Antes de começar a falar dessa nobre profissão de pai-natal gostaria de referir dois pontos prévios, como fazem os colunistas mais importantes da imprensa respeitável (ah, e do semanário Sol também). É curioso o hábito de quase todos estabelecerem pontos prévios no início do texto e quase nunca no fim, altura que reservam para alinhavar notas finais. Manias de colunista. Mas também não serei eu a inovar. Não tenho boas recordações das vezes que tentei inovar e fui apanhado pela minha mãe. Vamos então aos pontos prévios antes das notas finais. Primeiro, considero que devo uma explicação aos leitores. Segundo, não sou muito de ligar às dívidas. Posto isto (é de bom tom avisar o leitor que os pontos prévios já foram afixados no papel e é hora de seguir em frente) analisemos então a actividade do pai-natalismo.

A primeira informação a reter sobre o pai-natal é que é uma profissão com enorme grau de exclusividade. Partilha com o Papa, o Dalai Lama e o Secretário-Geral da ONU a mesma característica: enquanto existir um, mais ninguém pode exercer essas actividades. (Por acaso numa altura da história havia dois Papas, mas no pai-natalismo nunca houve cismas nem Pais Natais de Avinhão.) É verdade que cargos como Rei ou Presidente da República e Primeiro-Ministro só podem ser desempenhados por uma pessoa de cada vez (felizmente), mas pelo menos há mais ou menos um por país. Pai- natal, Papa, Dalai Lama e Secretário-Geral da ONU só há um de cada para o mundo inteiro. (É curioso como a Europa e a Ásia dividem actualmente entre si estes exclusivos cargos – um lapão e um alemão nos primeiros, um tibetano e um coreano nos últimos.) Embora a possibilidade de ser o próximo Pai Natal seja aproximadamente de um para 6 mil milhões (1:6 000 000 000), os jovens da Beira Interior com o sonho de fazer carreira na tarefa de distribuir embrulhos não devem desesperar ou desistir. É verdade que a comunidade internacional não costuma escolher portugueses para cargos de responsabilidade global. Se Guterres e Barroso não tivessem abandonado o lugar de Primeiro-Ministro para que foram eleitos hoje talvez pudessem exercer cargos de prestígio internacional, como o de pai-natal, em vez de estarem na UE ou na ONU.

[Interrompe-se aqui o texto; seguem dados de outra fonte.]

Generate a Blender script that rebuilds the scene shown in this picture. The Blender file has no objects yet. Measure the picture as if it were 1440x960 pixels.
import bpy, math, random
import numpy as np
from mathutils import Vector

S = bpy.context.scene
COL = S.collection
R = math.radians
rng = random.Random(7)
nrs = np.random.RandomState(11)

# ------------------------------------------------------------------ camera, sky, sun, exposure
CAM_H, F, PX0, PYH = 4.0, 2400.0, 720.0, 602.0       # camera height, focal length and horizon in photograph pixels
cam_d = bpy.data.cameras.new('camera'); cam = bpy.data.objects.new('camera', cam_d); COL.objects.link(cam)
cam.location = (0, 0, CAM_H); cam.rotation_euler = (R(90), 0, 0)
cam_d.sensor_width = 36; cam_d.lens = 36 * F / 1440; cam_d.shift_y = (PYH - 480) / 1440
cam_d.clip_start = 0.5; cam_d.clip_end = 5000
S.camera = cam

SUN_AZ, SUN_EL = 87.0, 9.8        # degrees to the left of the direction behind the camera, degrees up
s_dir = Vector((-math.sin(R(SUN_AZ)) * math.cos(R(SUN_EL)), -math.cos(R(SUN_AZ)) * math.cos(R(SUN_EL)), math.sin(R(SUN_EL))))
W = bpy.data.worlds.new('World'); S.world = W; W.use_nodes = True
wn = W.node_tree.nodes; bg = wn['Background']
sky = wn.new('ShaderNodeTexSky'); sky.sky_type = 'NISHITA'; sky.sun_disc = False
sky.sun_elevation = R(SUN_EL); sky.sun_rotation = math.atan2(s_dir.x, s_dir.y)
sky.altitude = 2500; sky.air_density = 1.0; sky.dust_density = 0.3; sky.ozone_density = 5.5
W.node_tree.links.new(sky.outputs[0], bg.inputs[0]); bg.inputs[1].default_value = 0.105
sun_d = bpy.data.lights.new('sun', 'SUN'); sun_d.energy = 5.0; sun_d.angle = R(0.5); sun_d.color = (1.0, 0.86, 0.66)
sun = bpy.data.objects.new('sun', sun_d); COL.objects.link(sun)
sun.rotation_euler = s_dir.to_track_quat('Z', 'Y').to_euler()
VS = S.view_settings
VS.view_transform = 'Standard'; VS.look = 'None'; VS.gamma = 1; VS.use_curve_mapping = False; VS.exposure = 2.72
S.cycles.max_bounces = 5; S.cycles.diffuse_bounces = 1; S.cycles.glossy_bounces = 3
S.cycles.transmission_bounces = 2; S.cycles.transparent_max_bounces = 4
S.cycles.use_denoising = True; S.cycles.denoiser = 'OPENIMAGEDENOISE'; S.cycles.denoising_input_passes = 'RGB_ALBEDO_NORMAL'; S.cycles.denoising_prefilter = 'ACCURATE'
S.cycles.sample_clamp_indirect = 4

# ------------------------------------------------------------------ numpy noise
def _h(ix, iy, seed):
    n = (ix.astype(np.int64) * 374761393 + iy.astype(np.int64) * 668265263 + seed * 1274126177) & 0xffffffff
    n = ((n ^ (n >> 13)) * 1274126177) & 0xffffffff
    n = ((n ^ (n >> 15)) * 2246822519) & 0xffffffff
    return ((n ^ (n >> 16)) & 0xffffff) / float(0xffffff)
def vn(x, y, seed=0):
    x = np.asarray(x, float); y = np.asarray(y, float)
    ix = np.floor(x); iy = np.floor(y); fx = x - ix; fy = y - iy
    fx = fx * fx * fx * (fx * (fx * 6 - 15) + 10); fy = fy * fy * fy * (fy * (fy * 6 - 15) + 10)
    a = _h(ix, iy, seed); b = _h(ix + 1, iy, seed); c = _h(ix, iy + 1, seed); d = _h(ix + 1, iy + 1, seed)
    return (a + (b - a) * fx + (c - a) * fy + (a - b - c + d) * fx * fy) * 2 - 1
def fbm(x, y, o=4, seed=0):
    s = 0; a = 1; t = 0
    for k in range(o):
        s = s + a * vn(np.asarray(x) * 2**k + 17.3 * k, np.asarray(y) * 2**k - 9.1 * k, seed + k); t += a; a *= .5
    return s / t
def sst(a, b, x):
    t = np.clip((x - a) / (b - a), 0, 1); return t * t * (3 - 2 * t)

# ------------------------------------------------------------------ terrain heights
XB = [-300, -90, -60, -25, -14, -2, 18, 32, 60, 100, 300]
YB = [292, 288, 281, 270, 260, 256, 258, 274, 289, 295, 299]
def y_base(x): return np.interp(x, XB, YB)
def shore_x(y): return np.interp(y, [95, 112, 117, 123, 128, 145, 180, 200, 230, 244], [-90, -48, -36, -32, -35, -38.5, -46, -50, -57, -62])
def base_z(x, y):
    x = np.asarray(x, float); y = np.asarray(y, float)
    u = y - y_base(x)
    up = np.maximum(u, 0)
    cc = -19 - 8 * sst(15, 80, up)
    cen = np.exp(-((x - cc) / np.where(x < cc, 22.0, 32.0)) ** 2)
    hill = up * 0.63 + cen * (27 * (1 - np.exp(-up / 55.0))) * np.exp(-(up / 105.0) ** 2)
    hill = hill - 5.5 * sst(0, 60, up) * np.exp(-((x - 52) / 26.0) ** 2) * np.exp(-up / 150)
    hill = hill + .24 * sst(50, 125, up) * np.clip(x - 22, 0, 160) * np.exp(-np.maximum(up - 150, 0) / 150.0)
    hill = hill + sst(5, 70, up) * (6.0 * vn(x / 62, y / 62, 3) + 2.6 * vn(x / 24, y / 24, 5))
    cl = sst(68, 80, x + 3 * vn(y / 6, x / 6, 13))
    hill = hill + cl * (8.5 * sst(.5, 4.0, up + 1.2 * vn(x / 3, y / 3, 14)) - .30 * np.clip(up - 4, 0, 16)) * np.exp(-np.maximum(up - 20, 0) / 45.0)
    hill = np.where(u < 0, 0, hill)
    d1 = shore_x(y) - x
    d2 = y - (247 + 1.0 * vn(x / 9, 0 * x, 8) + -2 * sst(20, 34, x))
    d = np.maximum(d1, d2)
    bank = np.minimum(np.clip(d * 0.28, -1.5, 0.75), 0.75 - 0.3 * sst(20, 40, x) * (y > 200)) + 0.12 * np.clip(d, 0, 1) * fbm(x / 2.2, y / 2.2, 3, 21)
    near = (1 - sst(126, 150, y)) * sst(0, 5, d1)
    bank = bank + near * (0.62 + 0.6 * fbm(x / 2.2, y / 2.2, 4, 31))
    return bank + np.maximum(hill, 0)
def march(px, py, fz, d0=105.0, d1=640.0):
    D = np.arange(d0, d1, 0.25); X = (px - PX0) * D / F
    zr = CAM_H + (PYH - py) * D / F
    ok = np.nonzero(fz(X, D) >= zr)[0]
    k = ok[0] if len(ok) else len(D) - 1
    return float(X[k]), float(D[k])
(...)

É bem verdade que existem centenas de “pais-natais” espalhados pelos centros comerciais e pelas ruas do país, mas todos sabemos que são apenas imitações do original. Têm vantagens no acesso à vaga quando ela for desocupada? Sim, provavelmente na entrevista essa prática de lidar com aspectos da profissão pode revelar-se vantajosa. Veja-se o caso do papado. O Cardeal Ratzinger, antes de ser Papa, já fingia que o era. Quando foi preciso escolher um novo, ele já era o mais habituado à tarefa. Os chineses, sempre dispostos a aprender com o Ocidente, também já decidiram quem vai ser o próximo Dalai Lama, para poupar trabalho aos monges tibetanos, muito ocupados com a meditação transcendental e outros aspectos do foro místico.

Por isso, a escolha do próximo Pai Natal é uma tarefa que não deve ser deixada ao acaso nem à vontade discriminatória de grupos privilegiados. Acredito que a decisão deve ser sujeita a escrutínio meticuloso após envios de currículos detalhados e provas de aferição de conhecimentos e respeito pela deontologia profissional. A nomeação, como é óbvio e natural, deve ficar a cargo da organização que sempre promoveu e protegeu a especificidade e a nobreza original da profissão: a Coca-Cola.